Available data –
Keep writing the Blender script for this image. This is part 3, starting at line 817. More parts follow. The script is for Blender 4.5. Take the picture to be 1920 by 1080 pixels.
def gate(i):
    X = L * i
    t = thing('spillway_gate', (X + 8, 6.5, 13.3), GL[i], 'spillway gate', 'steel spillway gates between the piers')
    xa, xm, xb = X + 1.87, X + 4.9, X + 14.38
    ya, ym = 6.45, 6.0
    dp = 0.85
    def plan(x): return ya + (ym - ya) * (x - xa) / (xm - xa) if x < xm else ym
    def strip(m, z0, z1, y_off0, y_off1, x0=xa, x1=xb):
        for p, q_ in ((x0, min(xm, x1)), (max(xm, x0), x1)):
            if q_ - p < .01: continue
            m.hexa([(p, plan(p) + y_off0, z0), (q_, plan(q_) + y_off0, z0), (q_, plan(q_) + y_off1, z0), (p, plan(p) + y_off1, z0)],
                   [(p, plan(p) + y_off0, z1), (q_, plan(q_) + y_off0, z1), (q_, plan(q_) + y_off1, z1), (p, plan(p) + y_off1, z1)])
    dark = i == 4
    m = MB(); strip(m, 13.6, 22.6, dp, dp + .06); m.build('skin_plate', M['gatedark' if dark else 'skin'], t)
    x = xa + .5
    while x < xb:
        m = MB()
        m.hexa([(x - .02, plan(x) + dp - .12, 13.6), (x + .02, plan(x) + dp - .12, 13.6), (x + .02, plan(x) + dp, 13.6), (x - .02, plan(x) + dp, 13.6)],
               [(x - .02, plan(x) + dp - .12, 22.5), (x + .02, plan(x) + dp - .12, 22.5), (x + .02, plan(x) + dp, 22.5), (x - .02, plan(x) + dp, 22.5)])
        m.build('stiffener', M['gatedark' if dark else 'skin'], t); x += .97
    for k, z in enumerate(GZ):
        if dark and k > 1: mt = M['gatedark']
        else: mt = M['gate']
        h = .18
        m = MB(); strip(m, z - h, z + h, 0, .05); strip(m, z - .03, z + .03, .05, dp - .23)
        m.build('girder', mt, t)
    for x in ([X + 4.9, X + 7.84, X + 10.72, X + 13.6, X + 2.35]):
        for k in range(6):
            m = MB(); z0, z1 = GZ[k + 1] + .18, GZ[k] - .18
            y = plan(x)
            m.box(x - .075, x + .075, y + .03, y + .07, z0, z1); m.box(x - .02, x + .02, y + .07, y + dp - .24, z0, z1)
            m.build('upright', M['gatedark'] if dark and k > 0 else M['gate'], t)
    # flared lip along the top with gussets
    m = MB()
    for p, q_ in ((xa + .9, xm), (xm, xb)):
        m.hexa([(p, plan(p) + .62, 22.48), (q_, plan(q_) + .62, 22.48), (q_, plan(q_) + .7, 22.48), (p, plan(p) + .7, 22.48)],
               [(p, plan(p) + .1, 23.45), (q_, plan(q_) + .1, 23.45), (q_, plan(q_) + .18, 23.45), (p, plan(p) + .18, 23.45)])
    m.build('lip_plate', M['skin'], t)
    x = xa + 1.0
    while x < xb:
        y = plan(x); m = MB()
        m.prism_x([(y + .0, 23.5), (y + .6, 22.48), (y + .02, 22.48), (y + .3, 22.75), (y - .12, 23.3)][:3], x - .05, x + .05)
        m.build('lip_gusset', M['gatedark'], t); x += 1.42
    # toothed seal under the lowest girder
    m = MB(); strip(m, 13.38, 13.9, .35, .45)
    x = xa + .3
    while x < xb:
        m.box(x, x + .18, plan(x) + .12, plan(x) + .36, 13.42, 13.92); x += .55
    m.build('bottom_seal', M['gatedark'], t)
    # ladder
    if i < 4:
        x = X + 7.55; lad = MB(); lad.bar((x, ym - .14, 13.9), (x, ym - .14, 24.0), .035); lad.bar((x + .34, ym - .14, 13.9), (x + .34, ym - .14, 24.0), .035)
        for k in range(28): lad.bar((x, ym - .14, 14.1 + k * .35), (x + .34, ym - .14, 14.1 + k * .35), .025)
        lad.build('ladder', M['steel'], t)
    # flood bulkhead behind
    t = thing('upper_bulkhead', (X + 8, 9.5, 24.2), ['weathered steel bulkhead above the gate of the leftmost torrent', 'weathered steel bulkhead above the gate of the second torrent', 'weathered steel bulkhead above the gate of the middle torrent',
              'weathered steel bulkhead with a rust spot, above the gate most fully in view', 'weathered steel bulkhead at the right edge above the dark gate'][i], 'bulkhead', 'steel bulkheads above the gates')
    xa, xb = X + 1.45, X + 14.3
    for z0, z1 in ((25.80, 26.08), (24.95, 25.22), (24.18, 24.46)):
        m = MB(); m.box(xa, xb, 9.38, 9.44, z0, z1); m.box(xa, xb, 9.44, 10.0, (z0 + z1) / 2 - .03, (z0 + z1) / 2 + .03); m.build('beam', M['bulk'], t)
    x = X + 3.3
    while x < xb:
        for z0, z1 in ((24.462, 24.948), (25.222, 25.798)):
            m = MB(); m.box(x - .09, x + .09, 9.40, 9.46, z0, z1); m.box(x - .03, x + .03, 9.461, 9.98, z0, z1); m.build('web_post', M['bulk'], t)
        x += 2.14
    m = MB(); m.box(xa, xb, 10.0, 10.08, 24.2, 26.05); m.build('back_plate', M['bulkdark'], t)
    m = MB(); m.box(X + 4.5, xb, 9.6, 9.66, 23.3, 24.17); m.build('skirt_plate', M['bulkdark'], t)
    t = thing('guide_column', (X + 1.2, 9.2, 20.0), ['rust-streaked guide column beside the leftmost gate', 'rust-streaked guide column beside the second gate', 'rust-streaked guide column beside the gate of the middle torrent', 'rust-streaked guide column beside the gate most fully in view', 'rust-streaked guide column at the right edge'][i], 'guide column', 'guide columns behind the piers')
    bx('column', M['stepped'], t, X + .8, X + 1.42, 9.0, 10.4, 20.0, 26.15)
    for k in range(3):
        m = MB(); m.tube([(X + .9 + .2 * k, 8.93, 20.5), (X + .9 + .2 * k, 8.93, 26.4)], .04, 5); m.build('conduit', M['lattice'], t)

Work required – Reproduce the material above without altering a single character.

Written response –
Keep writing the Blender script for this image. This is part 3, starting at line 817. More parts follow. The script is for Blender 4.5. Take the picture to be 1920 by 1080 pixels.
def gate(i):
    X = L * i
    t = thing('spillway_gate', (X + 8, 6.5, 13.3), GL[i], 'spillway gate', 'steel spillway gates between the piers')
    xa, xm, xb = X + 1.87, X + 4.9, X + 14.38
    ya, ym = 6.45, 6.0
    dp = 0.85
    def plan(x): return ya + (ym - ya) * (x - xa) / (xm - xa) if x < xm else ym
    def strip(m, z0, z1, y_off0, y_off1, x0=xa, x1=xb):
        for p, q_ in ((x0, min(xm, x1)), (max(xm, x0), x1)):
            if q_ - p < .01: continue
            m.hexa([(p, plan(p) + y_off0, z0), (q_, plan(q_) + y_off0, z0), (q_, plan(q_) + y_off1, z0), (p, plan(p) + y_off1, z0)],
                   [(p, plan(p) + y_off0, z1), (q_, plan(q_) + y_off0, z1), (q_, plan(q_) + y_off1, z1), (p, plan(p) + y_off1, z1)])
    dark = i == 4
    m = MB(); strip(m, 13.6, 22.6, dp, dp + .06); m.build('skin_plate', M['gatedark' if dark else 'skin'], t)
    x = xa + .5
    while x < xb:
        m = MB()
        m.hexa([(x - .02, plan(x) + dp - .12, 13.6), (x + .02, plan(x) + dp - .12, 13.6), (x + .02, plan(x) + dp, 13.6), (x - .02, plan(x) + dp, 13.6)],
               [(x - .02, plan(x) + dp - .12, 22.5), (x + .02, plan(x) + dp - .12, 22.5), (x + .02, plan(x) + dp, 22.5), (x - .02, plan(x) + dp, 22.5)])
        m.build('stiffener', M['gatedark' if dark else 'skin'], t); x += .97
    for k, z in enumerate(GZ):
        if dark and k > 1: mt = M['gatedark']
        else: mt = M['gate']
        h = .18
        m = MB(); strip(m, z - h, z + h, 0, .05); strip(m, z - .03, z + .03, .05, dp - .23)
        m.build('girder', mt, t)
    for x in ([X + 4.9, X + 7.84, X + 10.72, X + 13.6, X + 2.35]):
        for k in range(6):
            m = MB(); z0, z1 = GZ[k + 1] + .18, GZ[k] - .18
            y = plan(x)
            m.box(x - .075, x + .075, y + .03, y + .07, z0, z1); m.box(x - .02, x + .02, y + .07, y + dp - .24, z0, z1)
            m.build('upright', M['gatedark'] if dark and k > 0 else M['gate'], t)
    # flared lip along the top with gussets
    m = MB()
    for p, q_ in ((xa + .9, xm), (xm, xb)):
        m.hexa([(p, plan(p) + .62, 22.48), (q_, plan(q_) + .62, 22.48), (q_, plan(q_) + .7, 22.48), (p, plan(p) + .7, 22.48)],
               [(p, plan(p) + .1, 23.45), (q_, plan(q_) + .1, 23.45), (q_, plan(q_) + .18, 23.45), (p, plan(p) + .18, 23.45)])
    m.build('lip_plate', M['skin'], t)
    x = xa + 1.0
    while x < xb:
        y = plan(x); m = MB()
        m.prism_x([(y + .0, 23.5), (y + .6, 22.48), (y + .02, 22.48), (y + .3, 22.75), (y - .12, 23.3)][:3], x - .05, x + .05)
        m.build('lip_gusset', M['gatedark'], t); x += 1.42
    # toothed seal under the lowest girder
    m = MB(); strip(m, 13.38, 13.9, .35, .45)
    x = xa + .3
    while x < xb:
        m.box(x, x + .18, plan(x) + .12, plan(x) + .36, 13.42, 13.92); x += .55
    m.build('bottom_seal', M['gatedark'], t)
    # ladder
    if i < 4:
        x = X + 7.55; lad = MB(); lad.bar((x, ym - .14, 13.9), (x, ym - .14, 24.0), .035); lad.bar((x + .34, ym - .14, 13.9), (x + .34, ym - .14, 24.0), .035)
        for k in range(28): lad.bar((x, ym - .14, 14.1 + k * .35), (x + .34, ym - .14, 14.1 + k * .35), .025)
        lad.build('ladder', M['steel'], t)
    # flood bulkhead behind
    t = thing('upper_bulkhead', (X + 8, 9.5, 24.2), ['weathered steel bulkhead above the gate of the leftmost torrent', 'weathered steel bulkhead above the gate of the second torrent', 'weathered steel bulkhead above the gate of the middle torrent',
              'weathered steel bulkhead with a rust spot, above the gate most fully in view', 'weathered steel bulkhead at the right edge above the dark gate'][i], 'bulkhead', 'steel bulkheads above the gates')
    xa, xb = X + 1.45, X + 14.3
    for z0, z1 in ((25.80, 26.08), (24.95, 25.22), (24.18, 24.46)):
        m = MB(); m.box(xa, xb, 9.38, 9.44, z0, z1); m.box(xa, xb, 9.44, 10.0, (z0 + z1) / 2 - .03, (z0 + z1) / 2 + .03); m.build('beam', M['bulk'], t)
    x = X + 3.3
    while x < xb:
        for z0, z1 in ((24.462, 24.948), (25.222, 25.798)):
            m = MB(); m.box(x - .09, x + .09, 9.40, 9.46, z0, z1); m.box(x - .03, x + .03, 9.461, 9.98, z0, z1); m.build('web_post', M['bulk'], t)
        x += 2.14
    m = MB(); m.box(xa, xb, 10.0, 10.08, 24.2, 26.05); m.build('back_plate', M['bulkdark'], t)
    m = MB(); m.box(X + 4.5, xb, 9.6, 9.66, 23.3, 24.17); m.build('skirt_plate', M['bulkdark'], t)
    t = thing('guide_column', (X + 1.2, 9.2, 20.0), ['rust-streaked guide column beside the leftmost gate', 'rust-streaked guide column beside the second gate', 'rust-streaked guide column beside the gate of the middle torrent', 'rust-streaked guide column beside the gate most fully in view', 'rust-streaked guide column at the right edge'][i], 'guide column', 'guide columns behind the piers')
    bx('column', M['stepped'], t, X + .8, X + 1.42, 9.0, 10.4, 20.0, 26.15)
    for k in range(3):
        m = MB(); m.tube([(X + .9 + .2 * k, 8.93, 20.5), (X + .9 + .2 * k, 8.93, 26.4)], .04, 5); m.build('conduit', M['lattice'], t)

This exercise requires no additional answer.